Because most banks and credit cards will do their level best to make sure trusted services like Netflix are able to continue charging, even with obsolete card info. Why? It saves them millions in customer support costs.
If you want to unsubscribe, the absolute best way is to log onto the service, and use the "unsubscribe" feature (at the risk of stating the obvious). It also helps to delete all your payment methods.
How to untangle the mess
Actually, I'm doing that right now, because I am wrapping up an estate which has many automatic deposits and debits in/out of its bank accounts. Easier for you, you have all the passwords to those services lol.
The key thing, I'm guessing you either trash all your bank statements or did paperless and never look at the statements. OK, it's time to look at them.
- Log into your online account at the bank (I gather you have one; if not call bank CS and create one).
- Pick the checking account in question.
- Look for "Statements".
- This will give you a list of all your monthly statements going back 10 years.
- Click the most recent statement, grab a note pad and write down every charge. Especially if it looks like a subscription service.
- Click the previous statement, write down any charges you haven't already seen.
- Lather rinse repeat, with every statement going back 13 months. That will catch annual subscriptions.

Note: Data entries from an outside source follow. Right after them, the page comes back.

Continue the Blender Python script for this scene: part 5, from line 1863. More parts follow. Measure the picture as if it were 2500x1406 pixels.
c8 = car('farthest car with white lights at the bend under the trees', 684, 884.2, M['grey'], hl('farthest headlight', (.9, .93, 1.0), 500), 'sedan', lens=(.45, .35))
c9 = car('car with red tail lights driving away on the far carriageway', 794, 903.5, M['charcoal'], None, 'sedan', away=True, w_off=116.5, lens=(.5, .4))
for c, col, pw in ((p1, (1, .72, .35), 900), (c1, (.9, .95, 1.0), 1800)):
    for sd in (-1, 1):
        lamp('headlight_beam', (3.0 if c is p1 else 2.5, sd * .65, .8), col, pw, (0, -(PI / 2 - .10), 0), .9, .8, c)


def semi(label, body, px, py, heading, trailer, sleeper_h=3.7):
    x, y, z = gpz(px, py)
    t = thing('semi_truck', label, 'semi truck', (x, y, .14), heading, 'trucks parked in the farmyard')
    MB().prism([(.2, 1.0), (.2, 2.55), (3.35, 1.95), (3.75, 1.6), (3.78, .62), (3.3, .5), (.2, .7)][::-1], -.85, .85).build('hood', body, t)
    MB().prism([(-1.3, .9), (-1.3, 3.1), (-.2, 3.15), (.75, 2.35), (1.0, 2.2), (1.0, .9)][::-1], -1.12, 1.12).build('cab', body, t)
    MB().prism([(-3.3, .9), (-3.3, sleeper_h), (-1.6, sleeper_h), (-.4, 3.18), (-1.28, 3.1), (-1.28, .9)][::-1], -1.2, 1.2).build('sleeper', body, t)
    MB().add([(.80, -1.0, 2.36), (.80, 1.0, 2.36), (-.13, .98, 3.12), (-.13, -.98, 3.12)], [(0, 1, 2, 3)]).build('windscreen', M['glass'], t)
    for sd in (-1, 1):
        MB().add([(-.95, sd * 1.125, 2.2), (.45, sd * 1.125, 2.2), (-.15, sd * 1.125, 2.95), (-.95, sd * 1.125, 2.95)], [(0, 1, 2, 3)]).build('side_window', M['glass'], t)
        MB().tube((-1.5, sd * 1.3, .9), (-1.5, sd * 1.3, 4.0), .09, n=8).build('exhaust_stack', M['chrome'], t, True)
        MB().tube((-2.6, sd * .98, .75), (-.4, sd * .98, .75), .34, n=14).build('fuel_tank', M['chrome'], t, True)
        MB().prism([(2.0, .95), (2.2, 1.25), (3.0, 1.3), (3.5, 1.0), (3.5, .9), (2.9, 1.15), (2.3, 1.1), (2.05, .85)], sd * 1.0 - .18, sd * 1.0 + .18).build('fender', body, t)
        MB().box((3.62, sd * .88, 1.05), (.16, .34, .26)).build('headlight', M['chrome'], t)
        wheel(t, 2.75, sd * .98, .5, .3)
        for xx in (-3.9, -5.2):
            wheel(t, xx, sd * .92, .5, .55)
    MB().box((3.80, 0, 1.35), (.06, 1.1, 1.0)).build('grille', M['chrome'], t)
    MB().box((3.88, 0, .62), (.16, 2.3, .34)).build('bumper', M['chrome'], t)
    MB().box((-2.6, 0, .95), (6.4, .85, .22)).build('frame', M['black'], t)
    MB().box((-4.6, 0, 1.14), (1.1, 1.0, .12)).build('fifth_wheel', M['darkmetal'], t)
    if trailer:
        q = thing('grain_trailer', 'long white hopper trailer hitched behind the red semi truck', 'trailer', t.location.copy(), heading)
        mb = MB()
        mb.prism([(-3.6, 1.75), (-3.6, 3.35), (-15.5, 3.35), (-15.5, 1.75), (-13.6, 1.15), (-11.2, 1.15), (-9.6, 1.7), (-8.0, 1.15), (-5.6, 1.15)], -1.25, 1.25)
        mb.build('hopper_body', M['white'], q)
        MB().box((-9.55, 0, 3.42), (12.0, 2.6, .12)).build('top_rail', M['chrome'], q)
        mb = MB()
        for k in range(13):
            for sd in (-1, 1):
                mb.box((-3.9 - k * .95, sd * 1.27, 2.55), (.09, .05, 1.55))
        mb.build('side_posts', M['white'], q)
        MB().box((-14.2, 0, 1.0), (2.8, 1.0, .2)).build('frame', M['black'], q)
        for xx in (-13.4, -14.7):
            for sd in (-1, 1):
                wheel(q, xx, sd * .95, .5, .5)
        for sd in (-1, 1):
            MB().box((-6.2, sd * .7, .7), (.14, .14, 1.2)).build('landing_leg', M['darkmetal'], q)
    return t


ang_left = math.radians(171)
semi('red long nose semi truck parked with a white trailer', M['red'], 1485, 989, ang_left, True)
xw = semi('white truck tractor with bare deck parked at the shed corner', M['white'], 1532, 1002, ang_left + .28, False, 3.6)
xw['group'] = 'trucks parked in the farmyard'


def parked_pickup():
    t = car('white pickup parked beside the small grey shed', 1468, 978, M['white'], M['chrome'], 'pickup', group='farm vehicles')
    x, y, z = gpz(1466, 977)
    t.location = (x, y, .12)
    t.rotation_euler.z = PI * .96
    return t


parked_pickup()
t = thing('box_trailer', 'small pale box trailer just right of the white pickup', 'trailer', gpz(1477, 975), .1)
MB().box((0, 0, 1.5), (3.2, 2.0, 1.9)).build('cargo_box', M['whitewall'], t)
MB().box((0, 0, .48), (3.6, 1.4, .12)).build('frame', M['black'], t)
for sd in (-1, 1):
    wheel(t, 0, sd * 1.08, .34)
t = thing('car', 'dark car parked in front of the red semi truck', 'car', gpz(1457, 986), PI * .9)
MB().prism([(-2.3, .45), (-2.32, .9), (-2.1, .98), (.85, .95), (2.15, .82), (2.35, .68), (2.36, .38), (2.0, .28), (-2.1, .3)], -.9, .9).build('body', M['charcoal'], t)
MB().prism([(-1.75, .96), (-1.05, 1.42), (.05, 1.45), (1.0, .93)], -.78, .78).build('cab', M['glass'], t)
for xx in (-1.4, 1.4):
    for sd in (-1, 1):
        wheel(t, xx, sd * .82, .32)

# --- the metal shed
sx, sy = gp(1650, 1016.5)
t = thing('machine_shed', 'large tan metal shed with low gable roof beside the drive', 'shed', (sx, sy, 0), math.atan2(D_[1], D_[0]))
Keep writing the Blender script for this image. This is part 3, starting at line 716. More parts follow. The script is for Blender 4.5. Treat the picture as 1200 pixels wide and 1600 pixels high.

For each of those services:
- Log in.
- Go to "account / payment methods".
- ADD a credit card payment method.
- Very important: DELETE your bank account payment method.
You need to delete the bank method, because if your primary is declined, many will automatically try every other payment method in the system until they find one that works. Deleting the payment method is the only way to stop them doing that.
How to close a bank account
There is no law that says to open an account, you must close another. You can have as many as you want. In most cases there is a monthly fee, but that is the only downside.
So, you move most of your money out of the old account into your new account, and start doing all your business out of the new account.
But leave enough money in the old account to cover a couple months of your automatic debits. If there's a minimum to avoid fees in the old account, and you can afford to leave that amount there plus a bit for charges, then do so.
Labor as I described above to identify and move all your periodic charges.
Check your old bank's statement every month. When you get 1 statement that was quiescent (no activity except for a monthly fee), then go into the bank, see a banker, close the account and take it in cash.